磁気熱量効果(Magnetocaloric effect)と磁気冷凍(Magnetic refrigeration)、断熱消磁(Adiabatic demagnetization)

温めることに比べて冷やすことは簡単ではありません.何かを得るためには同等の代価が必要になりますが、冷やす場合はその分の熱量をどこかに渡さなくてはなりません.排熱は有効に利用できない限りは捨ててしまうほか無く、エネルギーを無駄にしているばかりか地球の温暖化を促していることになります.

エアコンのコストパフォーマンスは年々向上していますが、物を冷やす方法として別の選択肢を用意しておくのは悪いことではありません.エアコンや冷蔵庫では気体の膨張・圧縮サイクルで冷却を行っていますが、近年、磁力を用いた全く新しい冷却方法が開発されています.キーとなるのは磁性体であり、磁場をかけたり外したりすることで磁性体の温度が変化する現象磁気熱量効果)を利用することで効率的な冷却が可能です.

今回は、磁気熱量効果(Magnetocaloric effect, MCE)の原理とそれによる磁気冷凍、代表的な材料と展望について見ていきます.

磁気熱量効果(Magnetocaloric effect, MCE)

磁気熱量効果(MCE)は、磁場をかけたり外したりすることで磁性体の温度が可逆的に変化する現象です.この現象を応用することで可能となるのが、磁気冷凍断熱消磁といった冷却技術です. 

磁気熱量効果は1881年にドイツのEmil Warburgによって発見された現象であり、主に\rm{0 \text{ } K}に近い極低温を実現するために利用されてきました.断熱消磁を用いた冷凍技術は1920年代に発展し、この確立に貢献したWilliam F. Giauqueは1949年のノーベル化学賞を受賞しています.

近年では画期的な磁気熱量材料が相次いで発見され、この分野の研究が活発化しています.優れた材料の発見と同時に、室温に近い動作温度を持つ磁気冷凍機の設計が可能となり、磁気冷凍機のプロトタイプの開発も進んできました.家庭用電子機器としての実用化も着々と進んでいるようです.

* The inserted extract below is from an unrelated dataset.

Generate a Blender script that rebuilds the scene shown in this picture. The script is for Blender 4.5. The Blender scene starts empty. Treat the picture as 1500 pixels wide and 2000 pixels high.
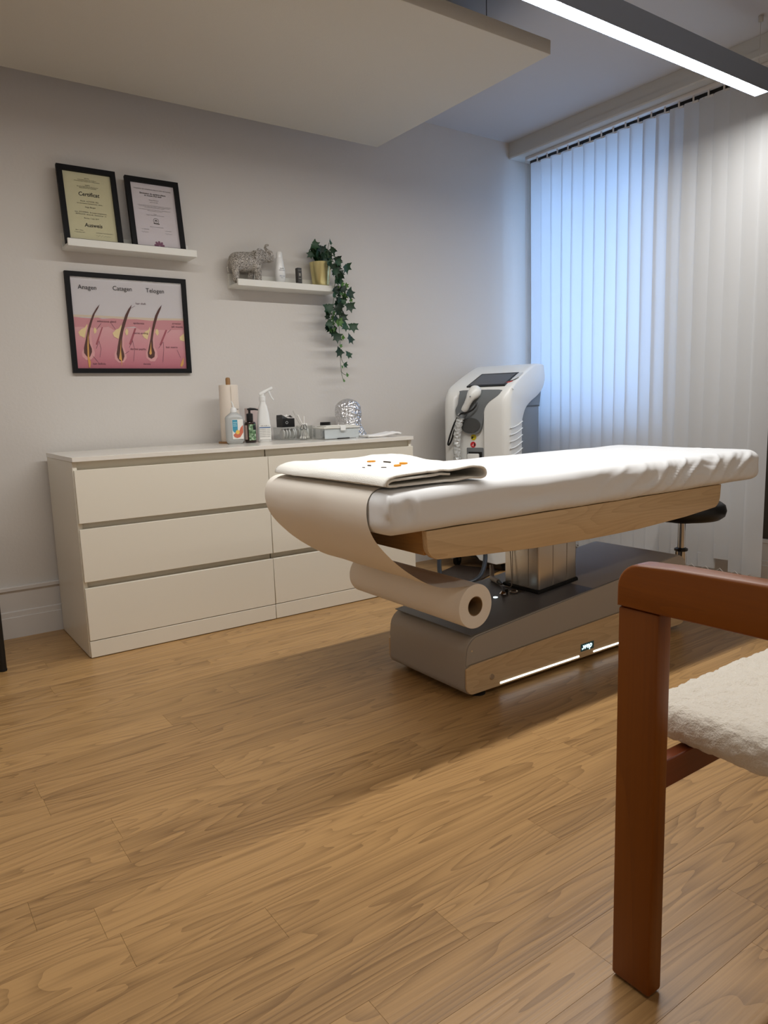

磁気冷凍は、気体の圧縮・膨張を利用した冷凍方式に比べてエネルギー効率が高いとされています.また、冷媒ガスを使用しないため、オゾン層破壊や温室効果の心配がなく、環境にも悪影響を与えません.とはいえ大きな磁場が必要であることなど、解決すべき課題も残されています.

磁気熱量効果の原理

では、磁場によってなぜモノが冷えるのでしょうか.用意するものは磁性体です.磁性体とは、有限の磁気モーメントを持つような物質であり、一番イメージに近いのは磁石です.磁石では磁気モーメントは一つの方向に揃っていますが、磁気熱量効果を示すにはモーメントがバラバラの方向を向いていても構いません.

磁性体に限らず、どのような物質も原子から構成され、原子は原子核と電子から構成されます.原子が格子を形成することで物質ができ、格子の振動は温度の上昇を伴います.また、電子は一つ一つが磁気モーメントを持っており、磁石としての役割を持ちます.

常温で磁場のない状態では、多くの磁性体の磁気モーメントの向きは揺らぎ、格子は外部温度によって振動しています.磁場をかけると、磁気モーメントが磁場の向きに整列しようとします.この際、磁気エントロピーが減少します.

エントロピーとは系の乱雑さの指標であり、揺らいでいたものが一方向に整列することで乱れが無くなるためエントロピーが下がります.この磁場印加プロセスを断熱的(外界と熱的なやり取りをしない状態)に行うと、系全体のエントロピーは保存するので、磁気エントロピーが減った分を格子のエントロピー上昇で補う必要があります.結果として、格子振動が活発化し、系の温度は上昇します.

磁気冷凍の運転では、何らかの冷媒を使用します.室温近くで使用する場合は水を流しながら運転することで、系の温度を磁場をかける前の温度まで下げることができます.この際、磁場は磁性体に印加したままです.

ここで磁場を切ると何が起こるでしょうか.磁場の方向に整列していた磁気モーメントは、特定の方向を向いている理由がなくなり、系の温度に従って再びバラバラの向きに戻ります.ゆえに、磁気エントロピーは上昇します.断熱過程では、やはりエントロピーが保存されるので、磁気の成分が上昇した分を格子のエントロピーが減少することで補います.すなわち、磁性体の温度が減少します.この現象を、断熱消磁とよびます.

この後、冷やしたい物を磁性体に接触させることで熱を取り出し、系は元の状態に戻ります.以下、このサイクルを繰り返すことにより、連続的に冷却を行うことが可能です.気体の膨張・圧縮サイクルとは異なり、磁場をかけたり外したりすることで熱サイクルを行っています.

磁気熱量効果の性能評価

磁気熱量効果は大きければ大きいほど好ましいですが、物質ごとに比較するには定量的なパラメータが必要になります.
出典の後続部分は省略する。